THE REQUEST:
Without the pictures, write out all the lines below exactly as they appear.
○ ○ ○ ○ ○
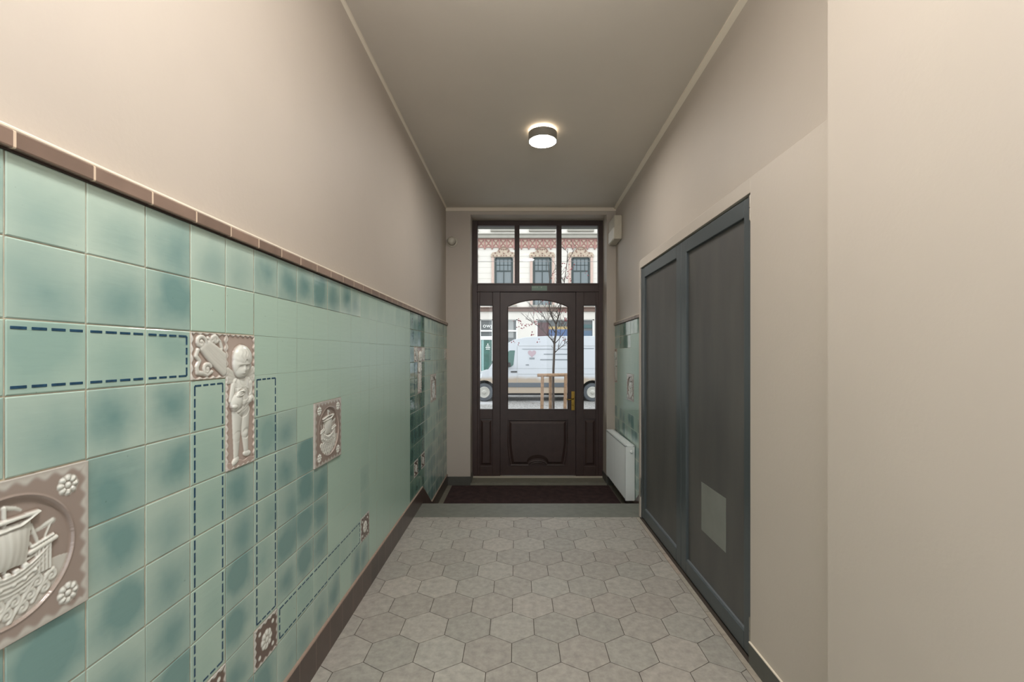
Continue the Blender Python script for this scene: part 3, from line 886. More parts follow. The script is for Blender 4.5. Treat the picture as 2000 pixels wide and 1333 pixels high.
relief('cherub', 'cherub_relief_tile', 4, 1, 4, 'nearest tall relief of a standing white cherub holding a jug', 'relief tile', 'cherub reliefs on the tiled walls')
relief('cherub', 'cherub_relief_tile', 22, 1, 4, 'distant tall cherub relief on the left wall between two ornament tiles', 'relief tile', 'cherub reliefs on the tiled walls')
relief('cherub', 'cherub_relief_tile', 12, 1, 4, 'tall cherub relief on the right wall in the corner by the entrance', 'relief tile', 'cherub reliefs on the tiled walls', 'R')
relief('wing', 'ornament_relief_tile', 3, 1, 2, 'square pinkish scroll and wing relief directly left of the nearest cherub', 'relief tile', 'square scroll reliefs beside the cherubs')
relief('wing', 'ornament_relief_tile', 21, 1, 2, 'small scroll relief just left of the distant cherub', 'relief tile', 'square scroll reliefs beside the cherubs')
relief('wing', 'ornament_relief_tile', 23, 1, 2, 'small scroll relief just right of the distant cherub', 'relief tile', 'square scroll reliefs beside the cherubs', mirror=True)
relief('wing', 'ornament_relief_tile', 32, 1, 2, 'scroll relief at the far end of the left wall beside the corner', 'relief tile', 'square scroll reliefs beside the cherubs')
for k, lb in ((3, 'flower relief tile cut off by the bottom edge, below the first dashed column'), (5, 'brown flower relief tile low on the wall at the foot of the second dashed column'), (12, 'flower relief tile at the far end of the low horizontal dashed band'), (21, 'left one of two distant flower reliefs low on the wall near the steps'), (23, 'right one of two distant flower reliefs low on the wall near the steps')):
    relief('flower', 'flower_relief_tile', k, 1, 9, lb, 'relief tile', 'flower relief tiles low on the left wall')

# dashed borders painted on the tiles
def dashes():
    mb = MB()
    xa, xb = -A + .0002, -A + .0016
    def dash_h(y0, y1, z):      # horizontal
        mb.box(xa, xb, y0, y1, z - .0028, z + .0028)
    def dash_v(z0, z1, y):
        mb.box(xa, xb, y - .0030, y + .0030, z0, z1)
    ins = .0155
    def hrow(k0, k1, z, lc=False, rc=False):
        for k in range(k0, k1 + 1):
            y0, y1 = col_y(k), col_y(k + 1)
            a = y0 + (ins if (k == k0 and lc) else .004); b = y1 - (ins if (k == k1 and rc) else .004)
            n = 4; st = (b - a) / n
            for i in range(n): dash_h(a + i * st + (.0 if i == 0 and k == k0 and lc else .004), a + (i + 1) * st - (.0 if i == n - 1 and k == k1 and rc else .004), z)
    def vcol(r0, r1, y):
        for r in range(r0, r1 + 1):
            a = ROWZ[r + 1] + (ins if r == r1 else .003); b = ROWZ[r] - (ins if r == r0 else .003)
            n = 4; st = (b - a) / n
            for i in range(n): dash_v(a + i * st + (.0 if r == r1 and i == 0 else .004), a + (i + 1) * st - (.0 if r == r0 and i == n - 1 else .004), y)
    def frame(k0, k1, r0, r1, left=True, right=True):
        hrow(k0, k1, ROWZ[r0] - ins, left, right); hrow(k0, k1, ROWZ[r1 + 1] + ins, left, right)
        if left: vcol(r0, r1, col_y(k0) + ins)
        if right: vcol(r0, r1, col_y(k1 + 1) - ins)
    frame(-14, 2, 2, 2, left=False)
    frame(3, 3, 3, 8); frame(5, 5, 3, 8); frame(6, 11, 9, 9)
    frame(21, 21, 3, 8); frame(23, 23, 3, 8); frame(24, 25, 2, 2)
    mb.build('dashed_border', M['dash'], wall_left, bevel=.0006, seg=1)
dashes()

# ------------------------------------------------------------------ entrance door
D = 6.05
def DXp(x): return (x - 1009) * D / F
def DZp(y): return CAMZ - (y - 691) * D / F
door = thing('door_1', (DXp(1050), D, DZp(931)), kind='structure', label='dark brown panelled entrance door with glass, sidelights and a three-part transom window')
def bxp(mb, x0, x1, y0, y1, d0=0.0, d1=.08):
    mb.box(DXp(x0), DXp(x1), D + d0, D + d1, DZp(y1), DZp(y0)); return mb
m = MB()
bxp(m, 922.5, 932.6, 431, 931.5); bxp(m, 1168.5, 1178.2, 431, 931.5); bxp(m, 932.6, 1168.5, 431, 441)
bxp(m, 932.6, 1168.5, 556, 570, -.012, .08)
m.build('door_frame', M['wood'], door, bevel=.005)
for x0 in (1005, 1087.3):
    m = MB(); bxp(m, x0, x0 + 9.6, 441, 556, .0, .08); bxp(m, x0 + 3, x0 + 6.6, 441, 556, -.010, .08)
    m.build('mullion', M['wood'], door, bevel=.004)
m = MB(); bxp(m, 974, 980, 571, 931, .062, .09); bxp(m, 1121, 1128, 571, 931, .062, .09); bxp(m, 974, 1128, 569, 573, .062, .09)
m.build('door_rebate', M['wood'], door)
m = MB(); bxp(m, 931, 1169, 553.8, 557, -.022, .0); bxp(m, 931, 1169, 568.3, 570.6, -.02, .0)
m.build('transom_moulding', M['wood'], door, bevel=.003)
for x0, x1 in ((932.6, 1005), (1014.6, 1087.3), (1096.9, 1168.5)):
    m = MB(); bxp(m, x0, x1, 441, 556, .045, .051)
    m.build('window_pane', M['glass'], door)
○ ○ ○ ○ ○
SOLUTION TO THE PROBLEM:
Continue the Blender Python script for this scene: part 3, from line 886. More parts follow. The script is for Blender 4.5. Treat the picture as 2000 pixels wide and 1333 pixels high.
relief('cherub', 'cherub_relief_tile', 4, 1, 4, 'nearest tall relief of a standing white cherub holding a jug', 'relief tile', 'cherub reliefs on the tiled walls')
relief('cherub', 'cherub_relief_tile', 22, 1, 4, 'distant tall cherub relief on the left wall between two ornament tiles', 'relief tile', 'cherub reliefs on the tiled walls')
relief('cherub', 'cherub_relief_tile', 12, 1, 4, 'tall cherub relief on the right wall in the corner by the entrance', 'relief tile', 'cherub reliefs on the tiled walls', 'R')
relief('wing', 'ornament_relief_tile', 3, 1, 2, 'square pinkish scroll and wing relief directly left of the nearest cherub', 'relief tile', 'square scroll reliefs beside the cherubs')
relief('wing', 'ornament_relief_tile', 21, 1, 2, 'small scroll relief just left of the distant cherub', 'relief tile', 'square scroll reliefs beside the cherubs')
relief('wing', 'ornament_relief_tile', 23, 1, 2, 'small scroll relief just right of the distant cherub', 'relief tile', 'square scroll reliefs beside the cherubs', mirror=True)
relief('wing', 'ornament_relief_tile', 32, 1, 2, 'scroll relief at the far end of the left wall beside the corner', 'relief tile', 'square scroll reliefs beside the cherubs')
for k, lb in ((3, 'flower relief tile cut off by the bottom edge, below the first dashed column'), (5, 'brown flower relief tile low on the wall at the foot of the second dashed column'), (12, 'flower relief tile at the far end of the low horizontal dashed band'), (21, 'left one of two distant flower reliefs low on the wall near the steps'), (23, 'right one of two distant flower reliefs low on the wall near the steps')):
    relief('flower', 'flower_relief_tile', k, 1, 9, lb, 'relief tile', 'flower relief tiles low on the left wall')

# dashed borders painted on the tiles
def dashes():
    mb = MB()
    xa, xb = -A + .0002, -A + .0016
    def dash_h(y0, y1, z):      # horizontal
        mb.box(xa, xb, y0, y1, z - .0028, z + .0028)
    def dash_v(z0, z1, y):
        mb.box(xa, xb, y - .0030, y + .0030, z0, z1)
    ins = .0155
    def hrow(k0, k1, z, lc=False, rc=False):
        for k in range(k0, k1 + 1):
            y0, y1 = col_y(k), col_y(k + 1)
            a = y0 + (ins if (k == k0 and lc) else .004); b = y1 - (ins if (k == k1 and rc) else .004)
            n = 4; st = (b - a) / n
            for i in range(n): dash_h(a + i * st + (.0 if i == 0 and k == k0 and lc else .004), a + (i + 1) * st - (.0 if i == n - 1 and k == k1 and rc else .004), z)
    def vcol(r0, r1, y):
        for r in range(r0, r1 + 1):
            a = ROWZ[r + 1] + (ins if r == r1 else .003); b = ROWZ[r] - (ins if r == r0 else .003)
            n = 4; st = (b - a) / n
            for i in range(n): dash_v(a + i * st + (.0 if r == r1 and i == 0 else .004), a + (i + 1) * st - (.0 if r == r0 and i == n - 1 else .004), y)
    def frame(k0, k1, r0, r1, left=True, right=True):
        hrow(k0, k1, ROWZ[r0] - ins, left, right); hrow(k0, k1, ROWZ[r1 + 1] + ins, left, right)
        if left: vcol(r0, r1, col_y(k0) + ins)
        if right: vcol(r0, r1, col_y(k1 + 1) - ins)
    frame(-14, 2, 2, 2, left=False)
    frame(3, 3, 3, 8); frame(5, 5, 3, 8); frame(6, 11, 9, 9)
    frame(21, 21, 3, 8); frame(23, 23, 3, 8); frame(24, 25, 2, 2)
    mb.build('dashed_border', M['dash'], wall_left, bevel=.0006, seg=1)
dashes()

# ------------------------------------------------------------------ entrance door
D = 6.05
def DXp(x): return (x - 1009) * D / F
def DZp(y): return CAMZ - (y - 691) * D / F
door = thing('door_1', (DXp(1050), D, DZp(931)), kind='structure', label='dark brown panelled entrance door with glass, sidelights and a three-part transom window')
def bxp(mb, x0, x1, y0, y1, d0=0.0, d1=.08):
    mb.box(DXp(x0), DXp(x1), D + d0, D + d1, DZp(y1), DZp(y0)); return mb
m = MB()
bxp(m, 922.5, 932.6, 431, 931.5); bxp(m, 1168.5, 1178.2, 431, 931.5); bxp(m, 932.6, 1168.5, 431, 441)
bxp(m, 932.6, 1168.5, 556, 570, -.012, .08)
m.build('door_frame', M['wood'], door, bevel=.005)
for x0 in (1005, 1087.3):
    m = MB(); bxp(m, x0, x0 + 9.6, 441, 556, .0, .08); bxp(m, x0 + 3, x0 + 6.6, 441, 556, -.010, .08)
    m.build('mullion', M['wood'], door, bevel=.004)
m = MB(); bxp(m, 974, 980, 571, 931, .062, .09); bxp(m, 1121, 1128, 571, 931, .062, .09); bxp(m, 974, 1128, 569, 573, .062, .09)
m.build('door_rebate', M['wood'], door)
m = MB(); bxp(m, 931, 1169, 553.8, 557, -.022, .0); bxp(m, 931, 1169, 568.3, 570.6, -.02, .0)
m.build('transom_moulding', M['wood'], door, bevel=.003)
for x0, x1 in ((932.6, 1005), (1014.6, 1087.3), (1096.9, 1168.5)):
    m = MB(); bxp(m, x0, x1, 441, 556, .045, .051)
    m.build('window_pane', M['glass'], door)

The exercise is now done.